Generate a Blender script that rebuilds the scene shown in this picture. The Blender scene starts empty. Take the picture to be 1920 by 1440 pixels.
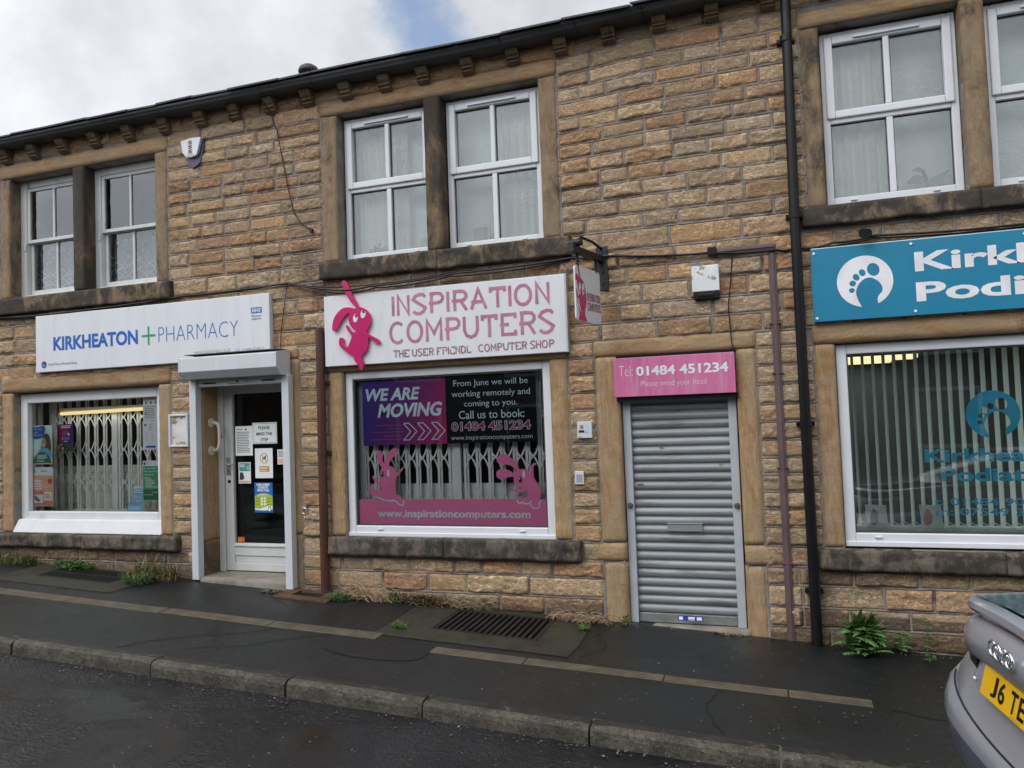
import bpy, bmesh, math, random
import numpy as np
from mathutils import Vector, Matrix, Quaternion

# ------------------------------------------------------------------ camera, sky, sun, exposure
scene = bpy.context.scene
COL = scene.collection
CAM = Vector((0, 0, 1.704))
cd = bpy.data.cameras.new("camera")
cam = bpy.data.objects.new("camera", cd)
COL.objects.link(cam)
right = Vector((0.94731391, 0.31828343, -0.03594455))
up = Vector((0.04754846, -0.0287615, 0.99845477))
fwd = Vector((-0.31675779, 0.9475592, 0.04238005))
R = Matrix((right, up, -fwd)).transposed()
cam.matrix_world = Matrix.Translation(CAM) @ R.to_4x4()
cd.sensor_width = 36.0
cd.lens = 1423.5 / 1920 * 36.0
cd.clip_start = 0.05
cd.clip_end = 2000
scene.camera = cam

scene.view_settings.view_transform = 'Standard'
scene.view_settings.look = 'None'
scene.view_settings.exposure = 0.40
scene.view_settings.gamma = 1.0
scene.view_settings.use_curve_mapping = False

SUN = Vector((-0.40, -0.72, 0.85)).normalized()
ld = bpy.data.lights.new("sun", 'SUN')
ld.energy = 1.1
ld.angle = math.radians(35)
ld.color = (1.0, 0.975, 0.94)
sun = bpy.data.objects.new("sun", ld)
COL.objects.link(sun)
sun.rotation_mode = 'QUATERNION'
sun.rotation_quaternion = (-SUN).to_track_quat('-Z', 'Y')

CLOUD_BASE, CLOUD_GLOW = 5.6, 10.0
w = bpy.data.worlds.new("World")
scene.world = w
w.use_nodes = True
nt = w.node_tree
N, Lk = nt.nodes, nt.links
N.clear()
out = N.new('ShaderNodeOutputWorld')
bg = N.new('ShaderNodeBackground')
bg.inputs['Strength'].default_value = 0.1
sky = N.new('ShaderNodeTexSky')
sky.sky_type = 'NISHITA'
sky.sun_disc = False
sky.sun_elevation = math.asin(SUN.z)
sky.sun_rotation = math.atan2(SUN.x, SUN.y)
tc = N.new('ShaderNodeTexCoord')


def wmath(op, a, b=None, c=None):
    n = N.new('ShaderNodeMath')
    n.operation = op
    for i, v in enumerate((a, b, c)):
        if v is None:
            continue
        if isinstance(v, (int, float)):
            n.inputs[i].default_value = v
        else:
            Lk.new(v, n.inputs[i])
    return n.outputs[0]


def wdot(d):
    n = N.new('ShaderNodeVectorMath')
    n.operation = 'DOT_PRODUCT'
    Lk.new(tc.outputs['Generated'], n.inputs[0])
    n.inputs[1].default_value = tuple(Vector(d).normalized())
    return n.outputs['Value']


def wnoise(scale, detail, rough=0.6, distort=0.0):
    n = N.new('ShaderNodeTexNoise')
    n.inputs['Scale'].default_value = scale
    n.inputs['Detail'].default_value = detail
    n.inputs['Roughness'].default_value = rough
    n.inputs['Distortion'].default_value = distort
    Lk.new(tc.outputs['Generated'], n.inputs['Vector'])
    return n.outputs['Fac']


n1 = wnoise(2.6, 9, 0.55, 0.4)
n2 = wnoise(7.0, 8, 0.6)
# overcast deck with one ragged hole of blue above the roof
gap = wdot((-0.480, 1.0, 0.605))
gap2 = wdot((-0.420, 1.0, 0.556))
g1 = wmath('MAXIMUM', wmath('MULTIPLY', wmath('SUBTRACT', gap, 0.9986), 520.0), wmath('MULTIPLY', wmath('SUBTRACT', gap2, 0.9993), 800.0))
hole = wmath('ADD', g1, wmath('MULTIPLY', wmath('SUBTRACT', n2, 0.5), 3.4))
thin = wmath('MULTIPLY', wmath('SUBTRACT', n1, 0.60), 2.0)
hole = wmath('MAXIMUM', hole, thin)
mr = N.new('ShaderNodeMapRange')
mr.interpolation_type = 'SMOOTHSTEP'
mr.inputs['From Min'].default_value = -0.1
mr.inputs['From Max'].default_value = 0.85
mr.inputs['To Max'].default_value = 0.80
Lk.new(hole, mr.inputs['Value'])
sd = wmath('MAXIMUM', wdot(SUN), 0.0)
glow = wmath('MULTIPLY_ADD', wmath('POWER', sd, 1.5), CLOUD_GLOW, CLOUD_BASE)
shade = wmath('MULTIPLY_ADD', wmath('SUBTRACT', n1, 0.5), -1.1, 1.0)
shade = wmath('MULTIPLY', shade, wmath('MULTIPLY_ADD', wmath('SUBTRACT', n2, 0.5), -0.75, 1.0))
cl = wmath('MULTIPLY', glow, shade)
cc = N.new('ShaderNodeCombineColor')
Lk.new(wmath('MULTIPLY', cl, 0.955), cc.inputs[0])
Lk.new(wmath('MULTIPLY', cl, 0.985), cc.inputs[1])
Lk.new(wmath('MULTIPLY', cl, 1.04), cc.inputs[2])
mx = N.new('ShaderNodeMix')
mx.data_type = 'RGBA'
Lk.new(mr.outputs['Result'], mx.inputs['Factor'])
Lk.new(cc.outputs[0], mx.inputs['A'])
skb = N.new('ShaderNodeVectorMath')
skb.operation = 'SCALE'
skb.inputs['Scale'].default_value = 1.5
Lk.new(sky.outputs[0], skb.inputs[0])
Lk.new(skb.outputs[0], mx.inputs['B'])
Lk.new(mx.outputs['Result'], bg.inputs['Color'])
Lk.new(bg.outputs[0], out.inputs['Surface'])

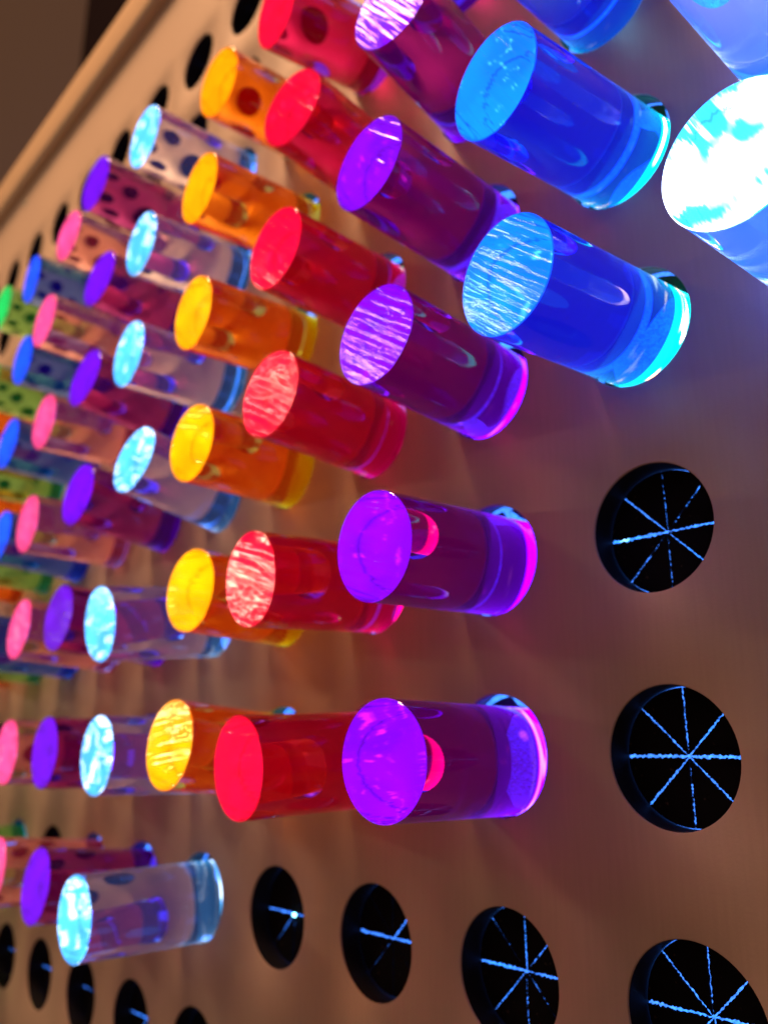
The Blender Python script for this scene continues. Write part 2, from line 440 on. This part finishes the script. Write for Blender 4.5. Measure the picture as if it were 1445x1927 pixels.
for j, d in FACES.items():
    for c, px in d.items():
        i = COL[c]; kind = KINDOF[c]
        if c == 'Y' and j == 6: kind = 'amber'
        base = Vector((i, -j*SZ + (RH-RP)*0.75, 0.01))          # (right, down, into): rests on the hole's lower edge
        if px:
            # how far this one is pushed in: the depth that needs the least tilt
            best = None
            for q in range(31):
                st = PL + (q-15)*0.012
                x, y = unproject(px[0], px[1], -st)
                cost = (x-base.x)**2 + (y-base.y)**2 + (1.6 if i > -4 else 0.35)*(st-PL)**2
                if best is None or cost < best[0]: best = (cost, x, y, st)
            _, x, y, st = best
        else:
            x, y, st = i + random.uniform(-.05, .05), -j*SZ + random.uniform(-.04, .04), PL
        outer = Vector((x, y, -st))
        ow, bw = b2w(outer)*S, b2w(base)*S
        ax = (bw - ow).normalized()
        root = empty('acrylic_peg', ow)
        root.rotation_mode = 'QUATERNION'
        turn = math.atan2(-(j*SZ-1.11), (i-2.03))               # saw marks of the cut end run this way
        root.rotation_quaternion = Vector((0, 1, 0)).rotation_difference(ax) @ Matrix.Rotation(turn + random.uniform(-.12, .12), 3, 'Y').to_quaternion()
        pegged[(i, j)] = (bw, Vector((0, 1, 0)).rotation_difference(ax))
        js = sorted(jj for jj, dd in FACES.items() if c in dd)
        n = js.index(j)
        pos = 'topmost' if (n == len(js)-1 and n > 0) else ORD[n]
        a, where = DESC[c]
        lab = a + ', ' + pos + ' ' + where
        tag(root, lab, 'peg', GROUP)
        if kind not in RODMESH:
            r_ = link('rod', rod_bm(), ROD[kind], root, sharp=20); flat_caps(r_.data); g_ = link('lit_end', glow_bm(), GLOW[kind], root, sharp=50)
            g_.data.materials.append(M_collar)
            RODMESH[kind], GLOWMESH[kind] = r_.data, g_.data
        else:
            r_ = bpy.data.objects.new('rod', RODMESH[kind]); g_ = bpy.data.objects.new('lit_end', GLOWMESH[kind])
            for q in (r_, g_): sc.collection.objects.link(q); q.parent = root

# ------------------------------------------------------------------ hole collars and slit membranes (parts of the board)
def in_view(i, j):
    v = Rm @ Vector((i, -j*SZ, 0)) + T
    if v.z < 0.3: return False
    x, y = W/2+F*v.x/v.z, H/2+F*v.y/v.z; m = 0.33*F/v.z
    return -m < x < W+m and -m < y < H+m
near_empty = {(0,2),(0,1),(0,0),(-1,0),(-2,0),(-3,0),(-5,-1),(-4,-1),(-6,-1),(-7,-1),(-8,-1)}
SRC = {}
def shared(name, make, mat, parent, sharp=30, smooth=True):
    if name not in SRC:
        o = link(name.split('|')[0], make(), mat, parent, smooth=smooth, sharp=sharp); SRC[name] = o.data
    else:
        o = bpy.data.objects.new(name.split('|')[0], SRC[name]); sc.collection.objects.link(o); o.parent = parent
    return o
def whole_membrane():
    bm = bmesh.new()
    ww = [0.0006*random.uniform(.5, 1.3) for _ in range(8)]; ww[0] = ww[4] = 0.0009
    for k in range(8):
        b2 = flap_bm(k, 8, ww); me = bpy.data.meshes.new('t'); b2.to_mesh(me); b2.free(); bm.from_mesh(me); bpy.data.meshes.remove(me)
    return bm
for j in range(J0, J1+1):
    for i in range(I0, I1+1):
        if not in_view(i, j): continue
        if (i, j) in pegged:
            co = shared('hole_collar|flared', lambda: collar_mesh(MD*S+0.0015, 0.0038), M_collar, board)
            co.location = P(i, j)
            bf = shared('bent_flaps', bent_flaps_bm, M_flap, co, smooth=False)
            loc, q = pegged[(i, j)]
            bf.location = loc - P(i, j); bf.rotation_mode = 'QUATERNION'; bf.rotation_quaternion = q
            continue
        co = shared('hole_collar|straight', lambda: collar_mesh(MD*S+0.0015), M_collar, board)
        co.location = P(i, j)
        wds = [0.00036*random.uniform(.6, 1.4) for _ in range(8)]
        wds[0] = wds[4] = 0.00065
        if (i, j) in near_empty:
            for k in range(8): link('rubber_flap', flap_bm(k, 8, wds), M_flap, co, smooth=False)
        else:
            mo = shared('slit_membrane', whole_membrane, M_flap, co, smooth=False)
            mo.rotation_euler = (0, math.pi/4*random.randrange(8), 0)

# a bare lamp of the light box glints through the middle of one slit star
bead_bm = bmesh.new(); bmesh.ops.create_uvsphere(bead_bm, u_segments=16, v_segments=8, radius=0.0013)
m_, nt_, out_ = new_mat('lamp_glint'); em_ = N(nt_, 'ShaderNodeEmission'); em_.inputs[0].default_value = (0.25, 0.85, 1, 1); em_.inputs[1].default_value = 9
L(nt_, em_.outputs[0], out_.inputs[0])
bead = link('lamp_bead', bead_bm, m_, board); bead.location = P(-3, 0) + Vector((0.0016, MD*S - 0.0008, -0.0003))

▶ [Requirements] Everything from the first line of the entries through the line that contains "from mathutils import" is to be reproduced exactly, except the pictures.

▶ [Response]
Generate a Blender script that rebuilds the scene shown in this picture. The Blender scene starts empty. Take the picture to be 1920 by 1440 pixels.
import bpy, bmesh, math, random
import numpy as np
from mathutils import Vector, Matrix, Quaternion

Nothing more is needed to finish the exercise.